Sonuçta bugün Habertürk'e veda ediyorum.
Türkiye'nin, Türkiye'de medyanın en zor döneminin 18 yılını birlikte yaşadık.
Başka hiç kimse ile bu kadar uzun süreli bir beraberliği, hele hele bu dönemde asla beceremezdim, beceremezdik.
Bazen aşk biter ya, bittiğini bilmek, anlamak, uzatmamak, sıkmamak lazım.
Yarın artık yokum.
Ne yapacağımı bilmiyorum henüz.
Belki uzun, belki kısa bir tatil.
40 yıldır yazmak dışında bir iş yapmadım.
Muhtemeldir ki, kendi köşemde, kendi halimde bir şeyler yazarım.
Sonrası?
Vallahi bilmiyorum.
Boş duranı Allah sevmez derler.
Ben de sevmem.
Duramam, rahmetli anneannemin deyişiyle kurtluyumdur.
Rahat batar herhalde.
Batarsa zaten haberiniz olur.
Bu arada şunu da söylemeden bitirmem mümkün değil.
Habertürk'ü birlikte kurduğum tüm çalışma arkadaşlarıma, medyadaki sayıları giderek azalan pırlanta gibi gazetecilere ama özellikle ve özellikle beraber çalışmaktan büyük keyif aldığım ve kardeşim gibi gördüğüm birkaç çalışma arkadaşıma teşekkür ediyorum. Onlar kendini bilir.
Arkamda bıraktığım tüm genç arkadaşlarıma da minnettarım, bunca yıldır benim gibi "Huylu" bir adama "Abi" dedikleri için.

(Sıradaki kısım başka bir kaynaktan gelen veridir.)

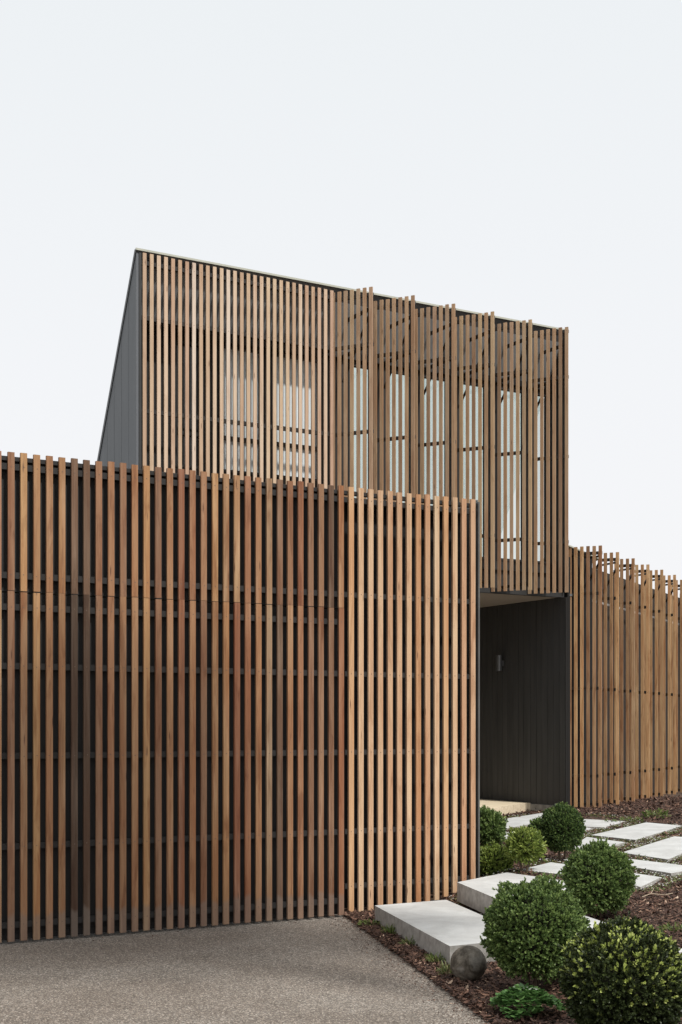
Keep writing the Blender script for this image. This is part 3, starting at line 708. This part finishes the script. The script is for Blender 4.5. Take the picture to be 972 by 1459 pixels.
# stone ball with a cast seam
Yb = 7.97; Xb = (667.5 - CX) / F * Yb; rb = .106
mb = MB(); N1, N2 = 48, 32; vv = []
for i in range(N2 + 1):
    th_ = math.pi * i / N2
    for j in range(N1):
        ph = 2 * math.pi * j / N1; q = Vector((math.sin(th_) * math.cos(ph), math.sin(th_) * math.sin(ph), math.cos(th_)))
        s = rb * (1 + .03 * noise.noise(q * 2.4) + .014 * noise.noise(q * 12))
        if i == 18: s *= 1.035
        vv.append(tuple(q * s))
mb.v = vv
for i in range(N2):
    for j in range(N1):
        mb.f.append((i * N1 + j, (i + 1) * N1 + j, (i + 1) * N1 + (j + 1) % N1, i * N1 + (j + 1) % N1)); mb.uv.append([(0, 0)] * 4); mb.rid.append(0); mb.mi.append(0)
o = mb.build('stone_ball', M['stone'], smooth=True); o.location = (Xb, Yb, .03 + rb * .84)
tag(o, 'weathered dark stone ball with a seam, at the corner of the lowest step', 'stone ball')

# ------------------------------------------------------------------ mulch chips, ground cover, grass
def scatter(n, dens):
    s_ = rng.uniform(-12, 4.5, n); w_ = rng.random(n) ** 1.25 * 9.5
    X = E0[0] + ED[0] * s_ + EN[0] * w_; Y = E0[1] + ED[1] * s_ + EN[1] * w_
    # only where the photograph could see it, with a margin
    k = (np.abs(X) < Y * .33 + .4) & (Y > 5.6) & (Y < 22) & free(X, Y)
    k &= rng.random(n) < dens(X, Y)
    return X[k], Y[k]
X, Y = scatter(600000, lambda X, Y: np.clip((9.0 / Y) ** 1.2, .12, 1))
_m = 2600; _s = rng.uniform(-.4, 4.4, _m); _w = -rng.random(_m) ** 3 * .22
X = np.concatenate([X, E0[0] + ED[0] * _s + EN[0] * _w]); Y = np.concatenate([Y, E0[1] + ED[1] * _s + EN[1] * _w])
_m = 260; _t = rng.uniform(-1.5, 2.6, _m); _b = -rng.random(_m) ** 2 * .25 - .03
X = np.concatenate([X, GO[0] + _t * .863 - _b * .505]); Y = np.concatenate([Y, GO[1] + _t * .505 + _b * .863])
n = len(X)
_onw = wco(X, Y) < 0
sz = np.where(_onw, .45, 1) * np.clip(rng.lognormal(-.1, .4, n), .35, 2.0) * (1 + np.clip((Y - 9) / 16, 0, .7))
an = rng.uniform(0, 2 * math.pi, n); tilt = rng.normal(0, .28, n)
Dn = np.stack([np.cos(an) * np.cos(tilt), np.sin(an) * np.cos(tilt), np.sin(tilt)], 1)
Sd = unit(np.stack([-np.sin(an), np.cos(an), rng.normal(0, .3, n)], 1))
C = np.stack([X, Y, np.where(_onw, .002, gh(X, Y) + rng.random(n) * .016) + .002], 1)
rid = np.clip(rng.beta(2.0, 2.4, n), 0, 1); rid = np.where(rng.random(n) < .02, .97, rid)
o = quads('bark_mulch', C, Dn, Sd, .030 * sz, .010 * sz, rid, M['chip'], hexa=True, fold=.25)
tag(o, 'dark red brown bark mulch covering the garden bed', 'mulch', kind='stuff')

# creeping ground cover between the pavers
def near_poly(P, x, y, dist):
    best = np.full(len(x), 9.0); n = len(P)
    for i in range(n):
        a = np.array(P[i]); b = np.array(P[(i + 1) % n]); ab = b - a; L2 = (ab ** 2).sum()
        t = np.clip(((x - a[0]) * ab[0] + (y - a[1]) * ab[1]) / L2, 0, 1)
        best = np.minimum(best, np.hypot(x - a[0] - t * ab[0], y - a[1] - t * ab[1]))
    return best < dist
n0 = 190000
X = rng.uniform(.3, 6.2, n0); Y = rng.uniform(8.3, 19, n0); k = free(X, Y) & (np.abs(X) < Y * .3)
nz = np.array([noise.noise(Vector((a * 2.1, b * 2.1, 3.3))) for a, b in zip(X, Y)])
nr = np.zeros(n0, bool)
for P in slabs_all[:-3]: nr |= near_poly(P, X, Y, .17)
nr |= near_poly(slabs_all[-2], X, Y, .25) & (Y > 9.9)
k &= nr & (nz > -.2)
X, Y = X[k], Y[k]; n = len(X); print('cover', n)
an = rng.uniform(0, 6.283, n)
Dn = unit(np.stack([np.cos(an), np.sin(an), rng.uniform(.0, .9, n)], 1)); Sd = unit(np.stack([-np.sin(an), np.cos(an), rng.normal(0, .3, n)], 1))
o = quads('ground_cover', np.stack([X, Y, gh(X, Y) + rng.random(n) * .022], 1), Dn, Sd, rng.uniform(.010, .020, n), rng.uniform(.008, .013, n), rng.random(n), M['weed'])
tag(o, 'low creeping green ground cover growing between the pavers', 'ground cover', kind='stuff')
kk = rng.random(n) < .13; X, Y = X[kk], Y[kk]; n = len(X); an = rng.uniform(0, 6.283, n)
Dn = np.stack([np.cos(an), np.sin(an), np.full(n, .25)], 1); Sd = np.stack([-np.sin(an), np.cos(an), np.zeros(n)], 1)
o = quads('small_flowers', np.stack([X, Y, gh(X, Y) + .032], 1), unit(Dn), Sd, np.full(n, .014), np.full(n, .014), rng.random(n), M['petal'])
tag(o, 'tiny white flowers scattered over the creeping ground cover', 'flowers', kind='stuff')

# weed clumps
def weed(px, py, Yv, r, h, nl, label, mat='weed', L=.035, W=.010, up=.9, seed=0):
    X0_ = (px - CX) / F * Yv; t = empty('weed_clump', (X0_, Yv, ghs(X0_, Yv)), 0); tag(t, label, 'weed', 'small weeds in the garden bed')
    q = np.random.default_rng(seed + 50); a = q.uniform(0, 6.283, nl); rr_ = np.sqrt(q.random(nl)) * r
    C_ = np.stack([rr_ * np.cos(a), rr_ * np.sin(a), q.random(nl) * h * (1 - rr_ / r * .5)], 1)
    D_ = unit(np.stack([np.cos(a) * .7, np.sin(a) * .7, q.uniform(.1, up, nl)], 1) + q.normal(size=(nl, 3)) * .35)
    S_ = unit(np.cross(D_, q.normal(size=(nl, 3))))
    quads('leaves', C_, D_, S_, L * q.uniform(.6, 1.3, nl), W * q.uniform(.7, 1.2, nl), q.random(nl), M[mat], t)
    mb = MB()
    for i in range(6):
        an_ = i * 1.05; mb.bar((0, 0, -.01), (r * .6 * math.cos(an_), r * .6 * math.sin(an_), h * .7), .0025, 4, r2=.001)
    mb.build('stem', M['weed'], t)
def gY(py, z): return F * (CAMZ - z) / (py - HY)
weed(934, 1156, gY(1160, .36), .17, .12, 150, 'larger green weed in the mulch below the fence', L=.05, W=.018, seed=1)
weed(900, 1160, gY(1164, .35), .15, .04, 70, 'sparse flat weed left of the larger fence weed', L=.045, W=.016, seed=2)
weed(868, 1163, gY(1166, .34), .09, .04, 36, 'smallest weed beside the paver nearest the fence', L=.04, W=.014, seed=3)
weed(962, 1321, gY(1322, .28), .085, .04, 110, 'yellow green weed in the mulch above the biggest bush', L=.03, W=.012, seed=4)
weed(640, 1385-8, 8.15, .05, .05, 130, 'grass tuft beside the stone ball', L=.06, W=.004, up=1.6, seed=5)
weed(624, 1380-6, 8.55, .065, .045, 150, 'grass tuft in the strip left of the stone ball', L=.05, W=.004, up=1.6, seed=6)
weed(560, 1334, 9.75, .07, .045, 150, 'grass tuft halfway along the front edge of the lowest step', L=.055, W=.005, up=1.5, seed=7)
weed(527, 1318, 10.2, .08, .03, 120, 'flat weed at the far corner of the lowest step', L=.03, W=.010, seed=8)
weed(584, 1350, 9.25, .05, .04, 100, 'grass tuft at the middle of the lowest step side', L=.05, W=.004, up=1.5, seed=9)
# pale fallen twig
tw = MB(); p0 = at(935, 1286, .26)
pts = [Vector((p0[0] + a, p0[1] + b, .30 + c)) for a, b, c in ((-.10, 0, 0), (-.03, .03, .02), (.06, .0, .015), (.13, .05, .02))]
for a, b in zip(pts, pts[1:]): tw.bar(a, b, .004, 5, r2=.003)
tw.bar(pts[1], pts[1] + Vector((.04, .08, .03)), .003, 5, r2=.0015); tw.bar(pts[2], pts[2] + Vector((.0, -.07, .01)), .003, 5, r2=.0015)
tag(tw.build('fallen_twig', M['straw']), 'pale dry forked twig lying on the mulch at the right', 'twig')

# ------------------------------------------------------------------ garden tree to the right of the camera: its loose crown shades the lower garage door and the driveway
TR = Vector((4.5, 2.9, 0)); tree = empty('garden_tree', TR, 0)
tag(tree, 'loose leafy tree beside the driveway, outside the right edge of the picture', 'tree')
mb = MB(); crown_c = Vector((-2.05, 2.0, 6.9)); mb.bar((0, 0, -.1), (-.25, .25, 2.8), .11, 10, r2=.085); mb.bar((-.25, .25, 2.8), (-1.9, 1.9, 7.0), .085, 8, r2=.03)
mb.build('trunk', M['bark'], tree)
q = np.random.default_rng(77); K = 40
cl = np.array(crown_c) + unit(q.normal(size=(K, 3))) * np.array([1.9, 1.3, 1.35]) * (q.random((K, 1)) ** .5)
for c_ in cl[:12]:
    b = MB(); b.bar((-1.19, 1.19, 5.2), tuple(c_), .03, 5, r2=.01); b.build('limb', M['bark'], tree)
n = 13000; ci = q.integers(0, K, n); C_ = cl[ci] + q.normal(size=(n, 3)) * .30
D_ = unit(q.normal(size=(n, 3))); S_ = unit(np.cross(D_, q.normal(size=(n, 3))))
quads('crown', C_, D_, S_, q.uniform(.07, .12, n), q.uniform(.04, .06, n), q.random(n), M['box_leaf'], tree)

Sizlere de beni hep okuduğunuz, hiç yalnız hissettirmediğiniz, bazen kızsanız da güvenmeye devam ettiğiniz, benden vazgeçmediğiniz, varlığınızla gösterdiğiniz güç ve destek için büyük bir teşekkür borçluyum. Ama ben de Habertürk'le ilgili olumlu ya da olumsuz her şeyi benden bilmenize göğüs gerdim, onu da unutmayın:)
Ama artık yokum.
Hoşçakalın...
Görüşmek üzere.
NOT: Bundan böyle, medyada kimseye patron diyecek gücüm takatim yok. Saygı duyacağım öyle birini de zaten göremiyorum. Ama bir süre sonra yazılarıma fatihaltayli.com.tr adresinden devam etmeyi planlıyorum. Sonrasına bakarız."